At the AIPAD fair in April 2014 I stumbled upon a portfolio at Terry Etherton's booth called Celebrating the Negative by photographer John Loengard. It was a series of 18 gelatin silver prints of the NEGATIVES of iconic photographs. It is a bit ironic that so much attention has been paid these celebrated photographs and almost no attention is given the essential element to all of them. Loengard tracked down these negatives either in major archives or from the photographers estate or family. He photographed them being held either by the photographer, a family member, himself, or an archivist. I have to say I think I would be terrified to hold one of them-somehow they seem even more precious than the prints.
I immediately thought about doing a show at Cassilhaus and asked Terry if there was a framed set of the images of the portfolio and he turned me onto a wonderful organization called Curatorial Assistance in Pasedena that had a non-profit arm that provided a full catalog of traveling exhibitions for hire and Celebrating the Negative was amongst them. Terry organized for me to only have to pay for freight to get the show here-the first time Cassilhaus has ever mounted a touring exhbition. The intricacies of art shipping/insurance/condition reports etc. were eye openers and added a lot of time to the preshow-I may stick with local exhibitions! He also sent along another copy of the portofolio so people could see and handle the prints themselves. There is a book by the same name that accompanies the portfolio.
At the same AIPAD fair I discovered a series called Developer Trays by a Brooklyn based photographer named John Cyr. Photographs of famous photographers' developer trays would seem a bit of a tough sell-until you the see the work. Just stunning and offering a unique perspective on the history of photography and each photographer's individual work style.
Neil Selkirk's Developer Tray
Sally Mann's Developer Tray
I thought this work would be great paired with the Loengard work and the ANALOG show, celebrating traditional film and analog photography, was born.

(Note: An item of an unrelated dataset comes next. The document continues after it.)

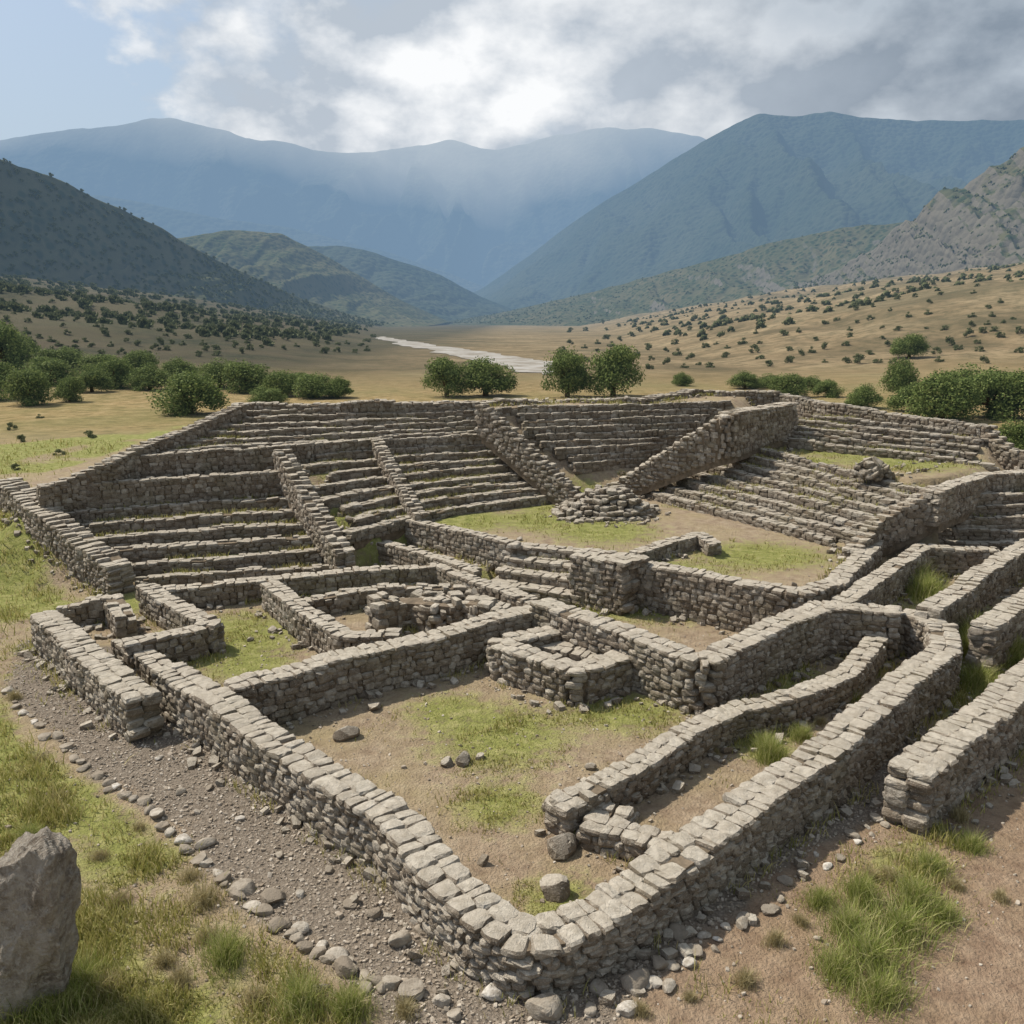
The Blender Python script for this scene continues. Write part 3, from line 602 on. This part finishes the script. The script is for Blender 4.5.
def m_hill(name,c1,c2,c3,vs,haze,hz=False,bd=4.,rock=None,ns=.01,tb=.68):
    t=NT(name);n=t.noise(ns,6,.65);v=t.vor(vs);nn=t.noise(vs*.35,4,.7)
    trees=t.ramp(t.math('ADD',v.outputs['Distance'],t.math('MULTIPLY',nn,.6)),[(tb-.23,1),(tb,0)])
    c=t.mix(t.math('MULTIPLY',trees,.85),t.ramp(n,[(.35,c2),(.65,c3)]),c1)
    if rock:
        s=t.n('ShaderNodeSeparateXYZ');t.l(t.geo.outputs['True Normal'],s.inputs[0])
        c=t.mix(t.ramp(t.math('ADD',s.outputs[2],t.math('MULTIPLY',t.math('SUBTRACT',n,.5),1.4)),[(.46,.8),(.62,0)]),c,rock)
    ha=None
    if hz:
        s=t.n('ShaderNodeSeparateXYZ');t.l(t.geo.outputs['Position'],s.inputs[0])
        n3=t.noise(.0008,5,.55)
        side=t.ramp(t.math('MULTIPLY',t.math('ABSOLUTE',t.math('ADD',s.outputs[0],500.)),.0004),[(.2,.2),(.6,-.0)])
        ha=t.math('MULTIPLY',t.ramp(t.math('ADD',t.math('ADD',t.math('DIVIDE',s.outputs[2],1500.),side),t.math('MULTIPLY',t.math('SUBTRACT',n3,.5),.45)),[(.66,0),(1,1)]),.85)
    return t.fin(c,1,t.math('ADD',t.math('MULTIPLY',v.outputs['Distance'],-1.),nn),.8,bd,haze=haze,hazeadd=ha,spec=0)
dk=(.018,.032,.014)
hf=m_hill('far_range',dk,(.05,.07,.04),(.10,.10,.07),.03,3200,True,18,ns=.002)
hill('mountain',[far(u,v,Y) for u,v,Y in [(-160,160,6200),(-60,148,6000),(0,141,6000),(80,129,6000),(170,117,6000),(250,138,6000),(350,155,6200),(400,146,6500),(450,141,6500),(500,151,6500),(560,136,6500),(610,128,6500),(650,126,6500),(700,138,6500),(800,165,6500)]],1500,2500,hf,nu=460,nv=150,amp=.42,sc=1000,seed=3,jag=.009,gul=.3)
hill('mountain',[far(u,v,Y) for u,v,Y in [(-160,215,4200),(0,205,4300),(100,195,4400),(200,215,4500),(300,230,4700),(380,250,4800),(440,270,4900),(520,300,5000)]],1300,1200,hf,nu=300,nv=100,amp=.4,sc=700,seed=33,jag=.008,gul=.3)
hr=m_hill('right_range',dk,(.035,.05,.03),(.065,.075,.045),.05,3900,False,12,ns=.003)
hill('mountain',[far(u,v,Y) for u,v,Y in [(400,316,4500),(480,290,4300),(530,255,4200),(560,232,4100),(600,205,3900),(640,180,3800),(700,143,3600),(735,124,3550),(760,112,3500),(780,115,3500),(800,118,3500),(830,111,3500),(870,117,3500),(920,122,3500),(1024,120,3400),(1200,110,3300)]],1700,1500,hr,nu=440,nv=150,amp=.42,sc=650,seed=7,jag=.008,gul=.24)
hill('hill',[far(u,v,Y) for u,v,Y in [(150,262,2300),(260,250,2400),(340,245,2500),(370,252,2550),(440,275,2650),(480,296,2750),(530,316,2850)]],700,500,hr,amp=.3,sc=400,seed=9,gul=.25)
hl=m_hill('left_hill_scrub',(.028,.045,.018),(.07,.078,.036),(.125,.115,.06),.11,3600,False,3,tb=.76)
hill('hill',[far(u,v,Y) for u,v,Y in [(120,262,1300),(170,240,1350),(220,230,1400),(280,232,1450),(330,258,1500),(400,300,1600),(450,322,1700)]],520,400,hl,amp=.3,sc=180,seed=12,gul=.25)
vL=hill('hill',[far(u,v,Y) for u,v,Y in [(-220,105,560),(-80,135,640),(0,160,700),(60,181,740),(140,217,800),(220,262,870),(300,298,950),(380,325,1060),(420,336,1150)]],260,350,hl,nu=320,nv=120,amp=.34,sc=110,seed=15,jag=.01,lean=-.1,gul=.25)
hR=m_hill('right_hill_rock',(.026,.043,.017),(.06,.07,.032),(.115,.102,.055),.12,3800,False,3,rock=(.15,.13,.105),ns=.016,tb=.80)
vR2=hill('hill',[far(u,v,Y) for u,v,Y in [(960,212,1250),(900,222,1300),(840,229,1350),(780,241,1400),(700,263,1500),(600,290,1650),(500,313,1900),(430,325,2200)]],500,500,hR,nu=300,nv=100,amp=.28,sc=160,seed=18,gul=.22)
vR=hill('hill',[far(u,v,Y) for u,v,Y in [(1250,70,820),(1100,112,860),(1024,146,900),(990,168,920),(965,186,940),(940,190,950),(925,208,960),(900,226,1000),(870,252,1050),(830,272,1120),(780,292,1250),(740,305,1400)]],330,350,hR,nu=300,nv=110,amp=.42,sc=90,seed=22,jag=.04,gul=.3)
# far scrub as one mass
allv=np.concatenate([vL[rng.integers(0,len(vL),5000)],vR[rng.integers(0,len(vR),2600)],vR2[rng.integers(0,len(vR2),2000)]])
n_=2600;yy=rng.uniform(200,1000,n_);xx=rng.choice([-1,1],n_,p=[.75,.25])*rng.uniform(.12,.62,n_)*yy
kk=(xx<0)|(yy>260);xx=xx[kk];yy=yy[kk]
allv=np.concatenate([allv,np.stack([xx,yy,G(xx,yy)],-1)]);allv=allv[allv[:,2]>2.]
V0,F0,_=leaves(2.,1.7,6,60,.36,501,zb=0.)
sc_=rng.uniform(1.0,2.4,len(allv))
Q=V0[None]*sc_[:,None,None]+allv[:,None,:]-np.array([0,0,.3]);FFa=(F0[None]+(np.arange(len(allv))*len(V0))[:,None,None]).reshape(-1,4)
add('scrub_woodland',mesh_np('scrub_woodland',Q.reshape(-1,3),FFa,[LEAF2]),kind='stuff')
# ------------------------------------------------------------------ light, sky
d=Vector((.54,-.26,-.79)).normalized()
sl=bpy.data.lights.new('sun','SUN');sl.energy=4.8;sl.angle=math.radians(1.4);sl.color=(1,.94,.83)
so=bpy.data.objects.new('sun',sl);COL.objects.link(so);so.rotation_euler=d.to_track_quat('-Z','Y').to_euler()
w=bpy.data.worlds.new("World");S.world=w;w.use_nodes=True;nt=w.node_tree;nt.nodes.clear()
N_=nt.nodes.new;Lk=nt.links.new
o=N_('ShaderNodeOutputWorld');bg=N_('ShaderNodeBackground');bg.inputs[1].default_value=.14;Lk(bg.outputs[0],o.inputs[0])
sk=N_('ShaderNodeTexSky');sk.sky_type='NISHITA';sk.sun_disc=False;sk.sun_elevation=math.asin(-d.z);sk.sun_rotation=math.atan2(-d.x,-d.y);sk.dust_density=2.
tc=N_('ShaderNodeTexCoord')
def wnoise(off,scale,detail,rough,sc):
    mp=N_('ShaderNodeMapping');mp.inputs['Location'].default_value=off;mp.inputs['Scale'].default_value=sc;Lk(tc.outputs['Generated'],mp.inputs[0])
    n=N_('ShaderNodeTexNoise');n.inputs['Scale'].default_value=scale;n.inputs['Detail'].default_value=detail;n.inputs['Roughness'].default_value=rough;Lk(mp.outputs[0],n.inputs[0]);return n.outputs[0]
def wm(op,a,b,cl=False):
    x=N_('ShaderNodeMath');x.operation=op;x.use_clamp=cl
    for i,v in ((0,a),(1,b)):
        if hasattr(v,'is_linked'): Lk(v,x.inputs[i])
        else: x.inputs[i].default_value=v
    return x.outputs[0]
sc=(1,1,1.6);o1=(3.1,1.7,.4)
n1=wnoise(o1,5.6,10,.54,sc);n1b=wnoise((o1[0]+.025,o1[1],o1[2]-.06),5.6,10,.54,sc);big=wnoise((7.7,2.2,1.),1.6,2,.5,sc)
sep=N_('ShaderNodeSeparateXYZ');Lk(tc.outputs['Generated'],sep.inputs[0])
bias=wm('MULTIPLY',wm('MINIMUM',wm('ADD',sep.outputs[0],.30),.42),.42)
cov=wm('ADD',n1,wm('ADD',bias,wm('MULTIPLY',wm('SUBTRACT',big,.5),.15)))
def wr(f,stops):
    x=N_('ShaderNodeValToRGB');e=x.color_ramp.elements
    while len(e)<len(stops): e.new(.5)
    for i,(p,c) in enumerate(stops): e[i].position=p;e[i].color=(*c,1)
    Lk(f,x.inputs[0]);return x.outputs[0]
mask=wr(cov,[(.44,(0,0,0)),(.50,(.75,.75,.75)),(.57,(1,1,1))])
lit=wm('ADD',.46,wm('MULTIPLY',wm('SUBTRACT',n1,n1b),5.),True)
thick=wr(wm('ADD',wm('MULTIPLY',cov,.4),wm('ADD',wm('MULTIPLY',sep.outputs[0],.7),wm('MULTIPLY',wm('SUBTRACT',sep.outputs[2],.25),.8))),[(.29,(0,0,0)),(.56,(1,1,1))])
def wmix(f,a,b):
    x=N_('ShaderNodeMix');x.data_type='RGBA'
    for i,v in ((0,f),(6,a),(7,b)):
        if hasattr(v,'is_linked'): Lk(v,x.inputs[i])
        else: x.inputs[i].default_value=(*v,1)
    return x.outputs[2]
ccol=wmix(thick,wmix(lit,(3.5,3.95,4.5),(6.9,7.0,7.1)),wmix(lit,(1.75,2.15,2.65),(3.5,3.95,4.45)))
skl=wmix(wr(sep.outputs[2],[(0.1,(.85,.85,.85)),(.5,(.15,.15,.15))]),sk.outputs[0],(3.2,3.95,4.7))
Lk(wmix(mask,skl,ccol),bg.inputs[0])
# ------------------------------------------------------------------ camera
cam=bpy.data.cameras.new('camera');cam.lens=36*FL/1024;cam.clip_end=40000;cam.clip_start=.1
co=bpy.data.objects.new('camera',cam);COL.objects.link(co);co.location=(0,0,CAMH);co.rotation_euler=(math.pi/2-PT,0,0);S.camera=co
S.view_settings.view_transform='Standard';S.view_settings.look='None';S.view_settings.exposure=0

In a moment of fancy I decided to ice the cake and convert our laundry room (inside the main gallery) into a fully working darkroom! David Simonton and Roylee Duvall lent equipment and ephemera from their darkrooms and David staged the room to such detail it was like walking into a time machine. He had empty film cartons taped to the wall with exposure notes, real negatives in the enlarger and clothes line, post cards of photographs that inspired him taped to the walls, a complete library of technical photo texts including Ansel Adams' darkroom guides, beakers and chemicals, process trays (a developer tray of course!) and tongs, dodging and burning tools, safe lights, photo paper, a print washer, and last but not least a cassette boom box with a brilliant and highly curated selection of cassettes.
David at work
The laundry room is right between the main part of the gallery where the Loengard work hung and the project gallery (aka girl power room) where we had the Cyr work so I used the darkroom for signage for the Developer Tray exhibition. I had John Cyr make original B&W prints of the words "John", "Cyr", "Develper", and "Trays" and hung two of them on the clothesline and put two in the process trays. David even supplied me with chemicals to give that authentic darkroom smell.

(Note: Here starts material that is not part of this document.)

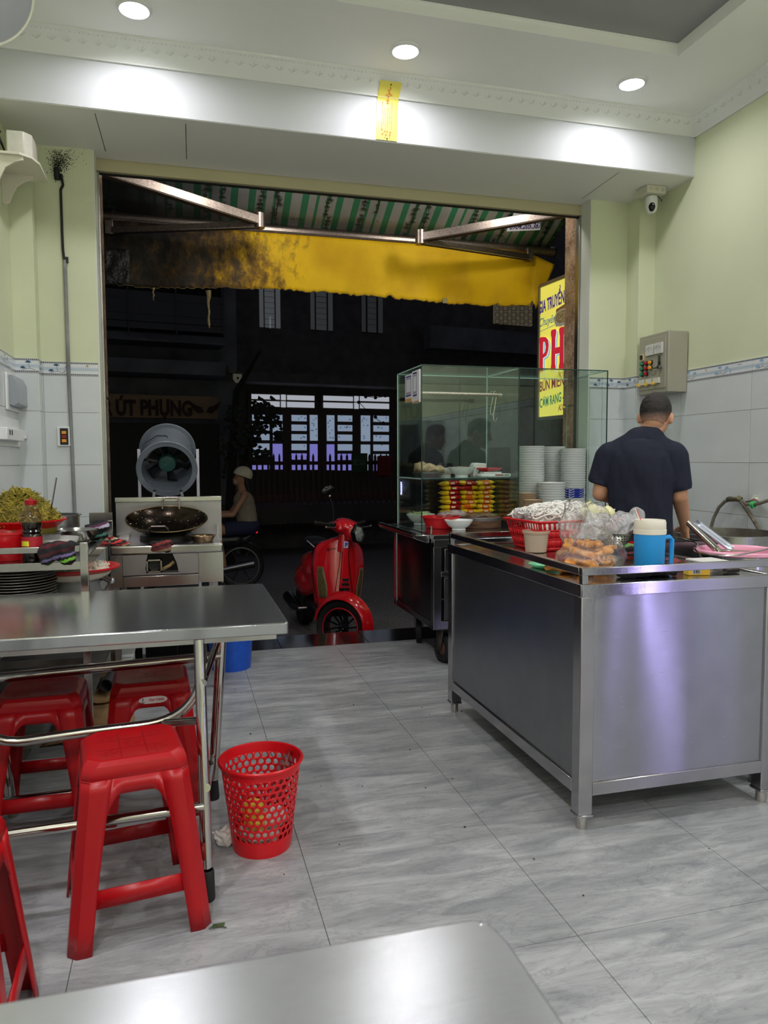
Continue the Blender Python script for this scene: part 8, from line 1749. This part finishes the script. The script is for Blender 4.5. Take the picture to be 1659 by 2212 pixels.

The exhibition from Curatorial Assistance included the 18 framed images of the negatives plus a framed text panel for each with historical and descriptive information about the image. I thought it would be instructive to have at least one of the actual positives of the images and again Terry Etherton came through by loaning me a vintage GSP of Harry Callahan's Aix-en-Provence 1958 which shows what a magician Callahan was in the darkroom. The negative had all kinds of crazy reflections in the background and none of them appear in the print.
During the run of the show we flew John Cyr down to give an artist talk about his work and hear a few of his fascinating stories of capturing these images. Contrary to what I assumed-that he just asked photographers to send him their unused trays to photograph-he traveled around the country to photograph them at the photographers' studios as most of them are still in daily use. Each story was as unique as the patina on the trays.
I don't think much about the digital world...because I am in the analog world!